[Start Raw data]
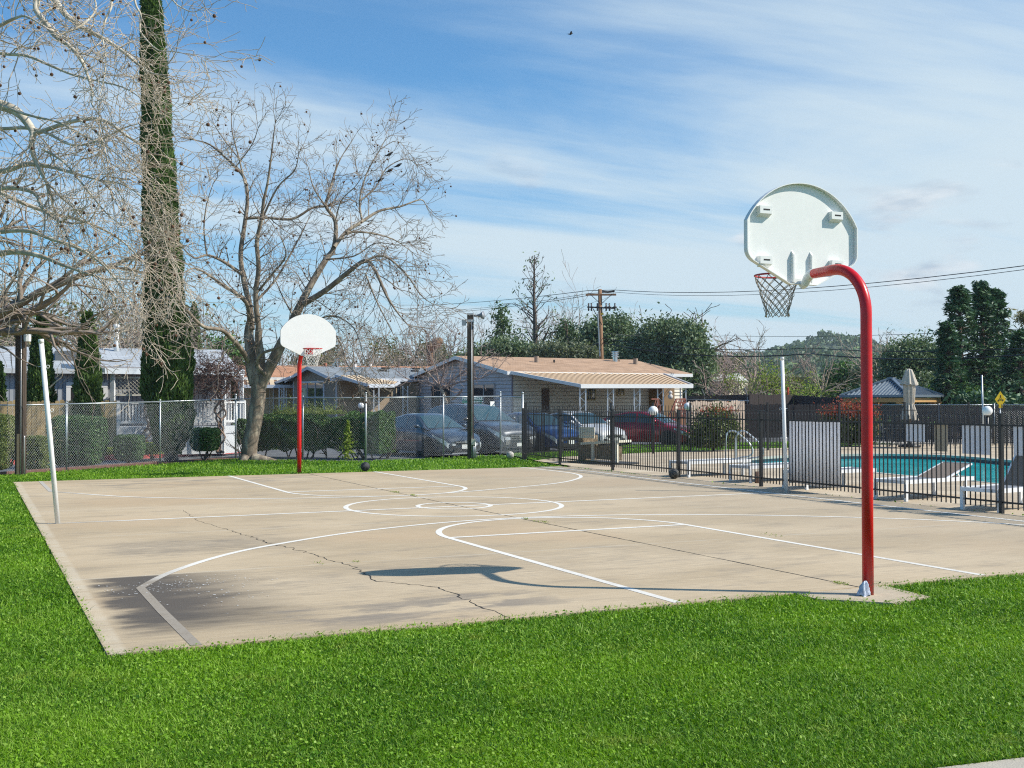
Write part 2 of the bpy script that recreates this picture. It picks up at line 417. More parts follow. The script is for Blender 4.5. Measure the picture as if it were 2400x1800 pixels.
L_YEL = LEAF('yellowish_leaf', (0.10, 0.14, 0.03), (0.26, 0.30, 0.08), None, 0.3, nscale=3)
L_HEDGE = LEAF('hedge_leaf', (0.024, 0.072, 0.022), (0.112, 0.224, 0.048), (0.20, 0.27, 0.06), 0.22, nscale=1.5)
L_OLIVE = LEAF('olive_leaf', (0.060, 0.102, 0.048), (0.238, 0.306, 0.170), (0.3, 0.34, 0.24), 0.2, nscale=0.5)
L_OAK = LEAF('oak_leaf', (0.032, 0.072, 0.025), (0.135, 0.207, 0.081), (0.17, 0.20, 0.12), 0.15, nscale=0.4)
L_CON = LEAF('conifer_needle', (0.017, 0.054, 0.031), (0.085, 0.178, 0.076), (0.12, 0.18, 0.06), 0.12, nscale=0.5)
L_SPR = LEAF('spring_leaf', (0.15, 0.21, 0.03), (0.36, 0.43, 0.09), None, 0.4, nscale=0.8)
L_MIX = LEAF('olive_brown_leaf', (0.09, 0.085, 0.03), (0.25, 0.21, 0.08), (0.1, 0.18, 0.05), 0.3, nscale=0.5)
L_GREY = LEAF('grey_green_leaf', (0.09, 0.11, 0.065), (0.24, 0.27, 0.17), None, 0.25, nscale=0.8)
L_PHO = LEAF('photinia_leaf', (0.03, 0.055, 0.02), (0.15, 0.19, 0.06), (0.34, 0.32, 0.14), 0.25, nscale=2)
L_RED = LEAF('photinia_red_tip', (0.30, 0.05, 0.035), (0.50, 0.13, 0.09), None, 0.3, nscale=2)
# ------------------------------------------------------------------ ground
def sheet(name, pts, z, mat, kind='structure'):
    me = bpy.data.meshes.new(name); me.from_pydata([(p[0], p[1], z) for p in pts], [], [tuple(range(len(pts)))])
    me.materials.append(mat); me.update()
    o = bpy.data.objects.new(name, me); COL.objects.link(o)
    if o.data.polygons[0].normal.z < 0: me.flip_normals()
    o['kind'] = kind; return o
SOIL = M('soil', (0.10, 0.12, 0.05), 0.95, var=0.25, scale=.8, col2=(0.15, 0.13, 0.08))
ASPH = M('asphalt', (0.105, 0.11, 0.118), 0.85, var=0.18, scale=1.3, bump=0.25, bscale=120, col2=(0.14, 0.145, 0.15))
TURF = M('turf', (0.05, 0.13, 0.016), 0.9, var=0.35, scale=1.2, bump=0.6, bscale=60, col2=(0.07, 0.16, 0.02))
DECKM = M('exposed_aggregate', (0.46, 0.37, 0.26), 0.85, var=0.16, scale=.9, bump=0.35, bscale=160, col2=(0.53, 0.44, 0.32))
CONC = M('concrete', (0.42, 0.38, 0.31), 0.85, var=0.14, scale=1.2, bump=0.3, bscale=90, col2=(0.48, 0.44, 0.37))
MULCH = M('bark_mulch', (0.12, 0.06, 0.04), 0.95, var=0.45, scale=9, bump=0.8, bscale=60, col2=(0.20, 0.12, 0.08))
RIVER = M('river_rock', (0.34, 0.31, 0.27), 0.9, var=0.45, scale=9, bump=1.0, bscale=24, col2=(0.5, 0.46, 0.4))

# court slab
SLAB = [(-6.60, -9.73), (7.16, -9.73), (7.16, 9.88), (-6.62, 9.86)]
def court_material():
    m = bpy.data.materials.new('court_concrete'); m.use_nodes = True; nt = m.node_tree; nt.nodes.clear()
    P = node(nt, 'ShaderNodeTexCoord').outputs['Object']; s = node(nt, 'ShaderNodeSeparateXYZ', {0: P}); x, y = s.outputs[0], s.outputs[1]
    def nz(sx, sy, sc_, det=5, ro=.6, off=0.0):
        v = node(nt, 'ShaderNodeMapping', {'Vector': P, 'Scale': (sx, sy, 1), 'Location': (off, off, 0)}).outputs[0]
        return noise(nt, v, sc_, det, ro)
    big = nz(.5, 1, .45); mid = nz(.6, 1.6, 1.6, 6, .65, 3.0); brush = nz(.8, 16, 2.6, 4, .7, 7.0); fine = nz(1, 1, 90, 2, .6); grit = nz(1, 1, 320, 1, .5)
    base = mixc(nt, rng_map(nt, big, .38, .62), (0.43, 0.335, 0.215, 1), (0.53, 0.42, 0.28, 1))
    base = mixc(nt, mth(nt, 'MULTIPLY', rng_map(nt, mid, .5, .72), .70), base, (0.28, 0.23, 0.17, 1))
    base = mixc(nt, mth(nt, 'MULTIPLY', rng_map(nt, brush, .5, .72), .60), base, (0.26, 0.22, 0.165, 1))
    base = mixc(nt, mth(nt, 'MULTIPLY', rng_map(nt, brush, .50, .30), .50), base, (0.64, 0.53, 0.375, 1))
    warm = nz(1, 1, .22, 3, .5, 11.0)
    base = mixc(nt, mth(nt, 'MULTIPLY', rng_map(nt, warm, .52, .66), .45), base, (0.50, 0.36, 0.22, 1))
    # the right-hand, eastern half is greyer
    base = mixc(nt, mth(nt, 'MULTIPLY', rng_map(nt, x, 0.5, 7.0), .35), base, (0.36, 0.31, 0.24, 1))
    # stains: edge-distorted boxes with soft sides
    wx = mth(nt, 'ADD', x, mth(nt, 'MULTIPLY', mth(nt, 'SUBTRACT', mid, .5), 1.5))
    wy = mth(nt, 'ADD', y, mth(nt, 'MULTIPLY', mth(nt, 'SUBTRACT', nz(.5, 2.5, 1.2, 5, .65, 5.0), .5), 1.6))
    def blob(x0, x1, y0, y1, fx0, fx1, fy0, fy1, X=wx, Y=wy):
        a = mth(nt, 'MULTIPLY', rng_map(nt, X, x0-fx0, x0+fx0), rng_map(nt, X, x1+fx1, x1-fx1))
        b = mth(nt, 'MULTIPLY', rng_map(nt, Y, y0-fy0, y0+fy0), rng_map(nt, Y, y1+fy1, y1-fy1))
        return mth(nt, 'MULTIPLY', a, b)
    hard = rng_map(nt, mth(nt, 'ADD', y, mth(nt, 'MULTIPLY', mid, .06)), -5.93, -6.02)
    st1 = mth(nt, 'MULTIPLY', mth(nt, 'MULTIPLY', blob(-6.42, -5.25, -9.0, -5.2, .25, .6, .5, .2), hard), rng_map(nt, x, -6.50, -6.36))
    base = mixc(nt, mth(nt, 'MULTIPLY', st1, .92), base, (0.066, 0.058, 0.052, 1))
    st2 = blob(-6.0, -3.9, -4.3, -2.9, .3, .5, .6, .5)
    base = mixc(nt, mth(nt, 'MULTIPLY', mth(nt, 'MULTIPLY', st2, rng_map(nt, brush, .36, .56)), .55), base, (0.15, 0.135, 0.12, 1))
    st3 = blob(-5.1, -2.6, -9.4, -8.5, .3, .6, .25, .3)
    base = mixc(nt, mth(nt, 'MULTIPLY', mth(nt, 'MULTIPLY', st3, rng_map(nt, mid, .44, .56)), .6), base, (0.15, 0.135, 0.125, 1))
    st4 = blob(-5.0, -.5, 7.0, 9.2, .6, 1.2, .8, .3)
    base = mixc(nt, mth(nt, 'MULTIPLY', mth(nt, 'MULTIPLY', st4, rng_map(nt, mid, .45, .6)), .55), base, (0.2, 0.18, 0.155, 1))
    st5 = blob(-5.4, 1.0, -7.9, -6.1, .6, 1.5, .8, .15)
    base = mixc(nt, mth(nt, 'MULTIPLY', mth(nt, 'MULTIPLY', st5, rng_map(nt, brush, .42, .62)), .30), base, (0.2, 0.18, 0.155, 1))
    # tooled joints every four metres, pale from filler
    for yj in (-5.98, -2.13, 2.0, 6.0):
        e = mth(nt, 'ABSOLUTE', mth(nt, 'SUBTRACT', y, yj))
        k = mth(nt, 'MULTIPLY', rng_map(nt, e, .035, .010), rng_map(nt, mid, .35, .6))
        base = mixc(nt, mth(nt, 'MULTIPLY', k, .55), base, (0.60, 0.54, 0.43, 1))
        k2 = rng_map(nt, mth(nt, 'ABSOLUTE', mth(nt, 'SUBTRACT', y, yj+.0)), .008, .002)
        base = mixc(nt, mth(nt, 'MULTIPLY', k2, .35), base, (0.12, 0.1, 0.08, 1))
    # worn whitish edge band along the west side
    e = mth(nt, 'MULTIPLY', rng_map(nt, x, -6.44, -6.49), rng_map(nt, x, -6.60, -6.57))
    base = mixc(nt, mth(nt, 'MULTIPLY', mth(nt, 'MULTIPLY', e, rng_map(nt, mid, .30, .6)), .5), base, (0.60, 0.53, 0.41, 1))
    sp = rng_map(nt, grit, .60, .75)
    base = mixc(nt, mth(nt, 'MULTIPLY', sp, .30), base, (0.62, 0.56, 0.46, 1))
    g_ = node(nt, 'ShaderNodeMapRange', {'Value': fine, 'From Min': .3, 'From Max': .7, 'To Min': .84, 'To Max': 1.14}).outputs[0]
    base = mixc(nt, 1.0, base, node(nt, 'ShaderNodeCombineColor', {0: g_, 1: g_, 2: g_}).outputs[0], 'MULTIPLY')
    h = mth(nt, 'ADD', mth(nt, 'MULTIPLY', brush, .6), mth(nt, 'MULTIPLY', fine, .4))
    b = node(nt, 'ShaderNodeBump', {'Height': h, 'Strength': .35, 'Distance': .01})
    p = node(nt, 'ShaderNodeBsdfPrincipled', {'Base Color': base, 'Roughness': .82, 'Specular IOR Level': .3, 'Normal': b.outputs[0]})
    node(nt, 'ShaderNodeOutputMaterial', {'Surface': p.outputs[0]}); return m
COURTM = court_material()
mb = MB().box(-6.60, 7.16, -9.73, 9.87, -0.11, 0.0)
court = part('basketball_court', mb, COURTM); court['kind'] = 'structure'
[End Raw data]
◆ Exercise description ◆
Search the lines for the string "hard" and copy every line that has it.

◆ Output ◆
    hard = rng_map(nt, mth(nt, 'ADD', y, mth(nt, 'MULTIPLY', mid, .06)), -5.93, -6.02)
    st1 = mth(nt, 'MULTIPLY', mth(nt, 'MULTIPLY', blob(-6.42, -5.25, -9.0, -5.2, .25, .6, .5, .2), hard), rng_map(nt, x, -6.50, -6.36))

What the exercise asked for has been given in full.